** start of Data for this exercise **

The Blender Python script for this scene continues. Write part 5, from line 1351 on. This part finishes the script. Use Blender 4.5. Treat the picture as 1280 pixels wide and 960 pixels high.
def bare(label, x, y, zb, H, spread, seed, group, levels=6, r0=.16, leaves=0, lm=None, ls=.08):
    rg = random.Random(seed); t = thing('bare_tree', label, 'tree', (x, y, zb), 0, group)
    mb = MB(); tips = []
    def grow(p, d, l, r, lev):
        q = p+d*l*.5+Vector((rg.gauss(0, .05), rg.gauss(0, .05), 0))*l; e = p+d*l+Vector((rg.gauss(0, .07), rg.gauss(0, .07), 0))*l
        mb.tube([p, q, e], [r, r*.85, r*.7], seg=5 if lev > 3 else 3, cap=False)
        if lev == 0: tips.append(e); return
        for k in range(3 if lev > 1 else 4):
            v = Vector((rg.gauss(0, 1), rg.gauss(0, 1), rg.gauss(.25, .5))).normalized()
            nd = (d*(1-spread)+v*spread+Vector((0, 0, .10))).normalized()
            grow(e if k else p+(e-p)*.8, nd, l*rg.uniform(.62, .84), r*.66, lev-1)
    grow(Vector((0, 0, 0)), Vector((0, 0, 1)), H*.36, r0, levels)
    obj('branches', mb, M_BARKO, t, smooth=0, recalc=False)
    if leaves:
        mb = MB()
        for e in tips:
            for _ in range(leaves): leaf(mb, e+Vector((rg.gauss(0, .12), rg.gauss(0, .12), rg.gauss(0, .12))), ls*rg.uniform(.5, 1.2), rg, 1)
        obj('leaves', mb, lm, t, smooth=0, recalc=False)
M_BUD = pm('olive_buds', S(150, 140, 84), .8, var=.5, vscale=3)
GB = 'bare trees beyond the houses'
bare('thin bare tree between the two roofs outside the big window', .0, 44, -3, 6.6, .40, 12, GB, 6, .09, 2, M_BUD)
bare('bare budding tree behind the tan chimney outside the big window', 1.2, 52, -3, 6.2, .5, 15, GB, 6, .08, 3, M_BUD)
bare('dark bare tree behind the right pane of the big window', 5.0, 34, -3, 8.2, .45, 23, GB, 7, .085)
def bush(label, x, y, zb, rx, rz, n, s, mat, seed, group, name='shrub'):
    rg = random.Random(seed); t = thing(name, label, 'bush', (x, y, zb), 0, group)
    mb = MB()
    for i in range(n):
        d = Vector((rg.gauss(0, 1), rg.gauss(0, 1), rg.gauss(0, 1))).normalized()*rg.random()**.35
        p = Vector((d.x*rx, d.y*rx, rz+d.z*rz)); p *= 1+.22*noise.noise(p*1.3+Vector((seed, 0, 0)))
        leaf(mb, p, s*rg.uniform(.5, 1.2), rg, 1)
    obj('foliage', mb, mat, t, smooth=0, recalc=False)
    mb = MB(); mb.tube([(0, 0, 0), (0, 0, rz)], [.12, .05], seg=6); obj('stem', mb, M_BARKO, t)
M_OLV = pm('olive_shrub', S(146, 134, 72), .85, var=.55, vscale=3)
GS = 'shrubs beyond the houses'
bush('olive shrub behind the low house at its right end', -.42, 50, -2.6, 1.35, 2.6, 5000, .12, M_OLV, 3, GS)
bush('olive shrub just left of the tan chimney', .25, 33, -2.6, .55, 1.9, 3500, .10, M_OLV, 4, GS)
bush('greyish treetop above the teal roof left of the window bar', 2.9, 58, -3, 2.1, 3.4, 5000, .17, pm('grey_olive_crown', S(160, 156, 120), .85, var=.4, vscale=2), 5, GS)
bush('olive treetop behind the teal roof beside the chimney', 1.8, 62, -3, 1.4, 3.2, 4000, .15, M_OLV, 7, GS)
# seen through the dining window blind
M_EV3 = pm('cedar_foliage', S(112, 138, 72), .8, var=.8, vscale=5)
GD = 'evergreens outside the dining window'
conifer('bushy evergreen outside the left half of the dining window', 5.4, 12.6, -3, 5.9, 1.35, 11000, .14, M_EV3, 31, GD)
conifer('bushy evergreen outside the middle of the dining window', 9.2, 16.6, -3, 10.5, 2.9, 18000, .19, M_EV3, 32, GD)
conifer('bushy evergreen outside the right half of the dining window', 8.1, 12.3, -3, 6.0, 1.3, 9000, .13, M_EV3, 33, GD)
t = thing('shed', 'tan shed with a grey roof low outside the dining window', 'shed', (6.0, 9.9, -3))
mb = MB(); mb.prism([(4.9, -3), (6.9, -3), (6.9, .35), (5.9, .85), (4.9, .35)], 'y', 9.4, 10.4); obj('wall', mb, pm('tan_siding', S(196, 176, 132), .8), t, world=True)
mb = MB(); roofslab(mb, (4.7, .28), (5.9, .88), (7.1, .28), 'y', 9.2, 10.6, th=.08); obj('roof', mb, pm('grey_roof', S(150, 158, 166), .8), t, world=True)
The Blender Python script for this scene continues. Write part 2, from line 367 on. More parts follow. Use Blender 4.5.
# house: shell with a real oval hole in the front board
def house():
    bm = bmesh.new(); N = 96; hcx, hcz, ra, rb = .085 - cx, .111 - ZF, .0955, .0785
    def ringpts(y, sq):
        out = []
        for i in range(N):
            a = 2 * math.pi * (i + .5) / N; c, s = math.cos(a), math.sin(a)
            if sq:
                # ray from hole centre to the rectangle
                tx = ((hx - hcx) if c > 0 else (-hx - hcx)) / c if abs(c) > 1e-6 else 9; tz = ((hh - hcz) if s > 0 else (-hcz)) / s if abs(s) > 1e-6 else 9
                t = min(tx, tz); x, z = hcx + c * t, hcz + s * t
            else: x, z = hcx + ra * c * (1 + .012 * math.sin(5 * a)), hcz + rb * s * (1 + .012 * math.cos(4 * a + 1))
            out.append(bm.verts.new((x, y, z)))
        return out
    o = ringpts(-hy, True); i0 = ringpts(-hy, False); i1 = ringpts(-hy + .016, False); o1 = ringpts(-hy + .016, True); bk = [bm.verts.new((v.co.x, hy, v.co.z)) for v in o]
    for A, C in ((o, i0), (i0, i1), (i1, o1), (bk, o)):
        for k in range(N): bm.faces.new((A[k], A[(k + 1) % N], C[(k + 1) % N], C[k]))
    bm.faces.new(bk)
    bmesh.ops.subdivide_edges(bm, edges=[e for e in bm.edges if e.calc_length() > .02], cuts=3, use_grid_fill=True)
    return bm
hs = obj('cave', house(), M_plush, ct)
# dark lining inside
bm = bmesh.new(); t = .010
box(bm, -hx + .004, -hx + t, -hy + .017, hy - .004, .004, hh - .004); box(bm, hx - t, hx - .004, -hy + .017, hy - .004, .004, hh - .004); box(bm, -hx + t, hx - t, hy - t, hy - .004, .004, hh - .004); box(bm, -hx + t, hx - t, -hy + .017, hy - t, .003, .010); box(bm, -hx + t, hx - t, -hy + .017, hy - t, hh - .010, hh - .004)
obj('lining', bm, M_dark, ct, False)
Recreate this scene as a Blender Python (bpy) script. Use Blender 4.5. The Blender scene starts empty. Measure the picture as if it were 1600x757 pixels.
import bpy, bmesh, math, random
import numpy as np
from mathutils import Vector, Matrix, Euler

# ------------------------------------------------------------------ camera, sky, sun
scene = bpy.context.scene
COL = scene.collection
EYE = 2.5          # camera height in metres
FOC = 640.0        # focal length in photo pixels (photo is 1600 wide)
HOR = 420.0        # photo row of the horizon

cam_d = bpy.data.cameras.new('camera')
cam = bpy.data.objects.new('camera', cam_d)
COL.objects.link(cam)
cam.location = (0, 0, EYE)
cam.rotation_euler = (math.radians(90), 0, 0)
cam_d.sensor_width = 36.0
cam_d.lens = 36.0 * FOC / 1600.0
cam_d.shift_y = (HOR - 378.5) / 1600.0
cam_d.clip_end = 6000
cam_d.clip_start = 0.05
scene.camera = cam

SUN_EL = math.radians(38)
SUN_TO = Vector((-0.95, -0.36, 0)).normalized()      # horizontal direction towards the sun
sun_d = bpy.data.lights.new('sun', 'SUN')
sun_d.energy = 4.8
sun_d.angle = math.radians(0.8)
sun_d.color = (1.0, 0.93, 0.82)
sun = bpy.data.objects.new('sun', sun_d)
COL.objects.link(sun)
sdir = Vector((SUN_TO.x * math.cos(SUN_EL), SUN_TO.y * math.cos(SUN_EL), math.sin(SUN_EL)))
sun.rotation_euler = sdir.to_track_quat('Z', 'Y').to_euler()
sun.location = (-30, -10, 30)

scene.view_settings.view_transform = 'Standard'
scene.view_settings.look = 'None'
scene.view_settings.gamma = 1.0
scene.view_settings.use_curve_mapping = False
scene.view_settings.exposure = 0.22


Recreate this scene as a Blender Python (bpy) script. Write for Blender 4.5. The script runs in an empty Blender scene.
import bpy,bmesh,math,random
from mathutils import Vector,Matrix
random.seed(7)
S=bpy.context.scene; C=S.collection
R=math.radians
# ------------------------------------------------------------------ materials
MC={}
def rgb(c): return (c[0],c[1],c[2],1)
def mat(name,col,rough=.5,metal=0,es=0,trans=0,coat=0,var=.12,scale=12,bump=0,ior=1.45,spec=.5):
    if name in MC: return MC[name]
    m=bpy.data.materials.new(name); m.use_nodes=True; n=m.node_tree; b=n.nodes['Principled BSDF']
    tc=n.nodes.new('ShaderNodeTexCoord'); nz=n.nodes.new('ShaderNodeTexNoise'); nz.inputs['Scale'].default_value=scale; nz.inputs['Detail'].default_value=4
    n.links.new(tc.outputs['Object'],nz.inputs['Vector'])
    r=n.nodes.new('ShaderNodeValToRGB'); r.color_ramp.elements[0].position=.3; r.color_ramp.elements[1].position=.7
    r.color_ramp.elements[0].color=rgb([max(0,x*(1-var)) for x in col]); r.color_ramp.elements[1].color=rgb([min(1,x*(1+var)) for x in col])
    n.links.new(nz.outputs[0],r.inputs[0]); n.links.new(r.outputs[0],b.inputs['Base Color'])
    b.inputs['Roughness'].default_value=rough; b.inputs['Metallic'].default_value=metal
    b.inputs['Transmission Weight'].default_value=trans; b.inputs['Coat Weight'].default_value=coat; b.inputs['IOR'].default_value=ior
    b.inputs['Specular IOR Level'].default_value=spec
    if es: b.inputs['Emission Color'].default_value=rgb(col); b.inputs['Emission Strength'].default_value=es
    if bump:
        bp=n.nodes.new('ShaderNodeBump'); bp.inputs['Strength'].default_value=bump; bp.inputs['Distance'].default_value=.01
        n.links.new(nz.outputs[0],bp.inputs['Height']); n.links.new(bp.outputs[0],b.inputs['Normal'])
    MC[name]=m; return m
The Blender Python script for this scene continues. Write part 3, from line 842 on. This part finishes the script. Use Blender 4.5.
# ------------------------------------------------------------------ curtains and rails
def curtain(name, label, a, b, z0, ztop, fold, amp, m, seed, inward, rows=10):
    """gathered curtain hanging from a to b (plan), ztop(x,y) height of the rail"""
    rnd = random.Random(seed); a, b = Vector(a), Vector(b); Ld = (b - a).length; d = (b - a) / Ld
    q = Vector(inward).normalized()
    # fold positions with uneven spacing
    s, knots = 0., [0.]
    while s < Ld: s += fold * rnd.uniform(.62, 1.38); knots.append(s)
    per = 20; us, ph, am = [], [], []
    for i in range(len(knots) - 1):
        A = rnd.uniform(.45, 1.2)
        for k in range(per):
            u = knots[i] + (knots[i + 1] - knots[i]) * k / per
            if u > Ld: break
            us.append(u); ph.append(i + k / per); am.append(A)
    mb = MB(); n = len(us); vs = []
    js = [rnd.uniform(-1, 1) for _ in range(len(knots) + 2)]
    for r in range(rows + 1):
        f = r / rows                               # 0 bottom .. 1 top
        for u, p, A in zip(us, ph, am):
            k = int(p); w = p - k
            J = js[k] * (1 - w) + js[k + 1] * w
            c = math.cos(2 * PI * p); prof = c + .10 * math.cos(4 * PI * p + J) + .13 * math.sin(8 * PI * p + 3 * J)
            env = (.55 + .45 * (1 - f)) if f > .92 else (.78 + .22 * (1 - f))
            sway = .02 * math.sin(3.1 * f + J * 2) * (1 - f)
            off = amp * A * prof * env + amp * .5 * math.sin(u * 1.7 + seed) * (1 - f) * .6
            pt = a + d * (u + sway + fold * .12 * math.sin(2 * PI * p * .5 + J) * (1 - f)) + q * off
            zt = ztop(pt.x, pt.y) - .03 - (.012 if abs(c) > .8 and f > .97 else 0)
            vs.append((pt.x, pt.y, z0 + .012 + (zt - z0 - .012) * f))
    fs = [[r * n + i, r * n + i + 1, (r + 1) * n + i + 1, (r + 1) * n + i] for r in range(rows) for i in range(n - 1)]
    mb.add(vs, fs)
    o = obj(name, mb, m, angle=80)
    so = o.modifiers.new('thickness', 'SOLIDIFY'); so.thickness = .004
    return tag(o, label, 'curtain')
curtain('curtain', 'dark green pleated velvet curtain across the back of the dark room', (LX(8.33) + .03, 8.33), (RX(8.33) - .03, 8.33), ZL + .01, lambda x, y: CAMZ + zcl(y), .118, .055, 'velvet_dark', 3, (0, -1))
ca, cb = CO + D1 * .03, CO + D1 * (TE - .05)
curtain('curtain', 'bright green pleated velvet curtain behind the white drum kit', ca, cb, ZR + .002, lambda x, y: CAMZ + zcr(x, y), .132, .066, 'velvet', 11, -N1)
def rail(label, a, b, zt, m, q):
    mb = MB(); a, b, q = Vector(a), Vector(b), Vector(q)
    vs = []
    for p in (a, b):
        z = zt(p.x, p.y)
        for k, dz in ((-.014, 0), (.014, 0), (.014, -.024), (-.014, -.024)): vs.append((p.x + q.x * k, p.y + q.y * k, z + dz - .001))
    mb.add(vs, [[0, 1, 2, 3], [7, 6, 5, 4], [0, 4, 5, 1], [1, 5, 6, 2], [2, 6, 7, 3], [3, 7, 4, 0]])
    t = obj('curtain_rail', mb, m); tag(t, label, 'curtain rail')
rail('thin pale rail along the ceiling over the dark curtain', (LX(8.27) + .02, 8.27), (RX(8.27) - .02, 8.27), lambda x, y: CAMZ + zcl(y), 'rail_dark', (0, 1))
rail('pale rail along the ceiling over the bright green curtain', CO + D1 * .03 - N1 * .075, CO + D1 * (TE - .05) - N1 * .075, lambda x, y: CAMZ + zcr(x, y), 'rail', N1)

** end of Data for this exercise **

- [Exercise goal] Using the entries above, find all lines with "from". Copy them.

- [Solution for this task]
The Blender Python script for this scene continues. Write part 5, from line 1351 on. This part finishes the script. Use Blender 4.5. Treat the picture as 1280 pixels wide and 960 pixels high.
The Blender Python script for this scene continues. Write part 2, from line 367 on. More parts follow. Use Blender 4.5.
                # ray from hole centre to the rectangle
from mathutils import Vector, Matrix, Euler
from mathutils import Vector,Matrix
The Blender Python script for this scene continues. Write part 3, from line 842 on. This part finishes the script. Use Blender 4.5.
    """gathered curtain hanging from a to b (plan), ztop(x,y) height of the rail"""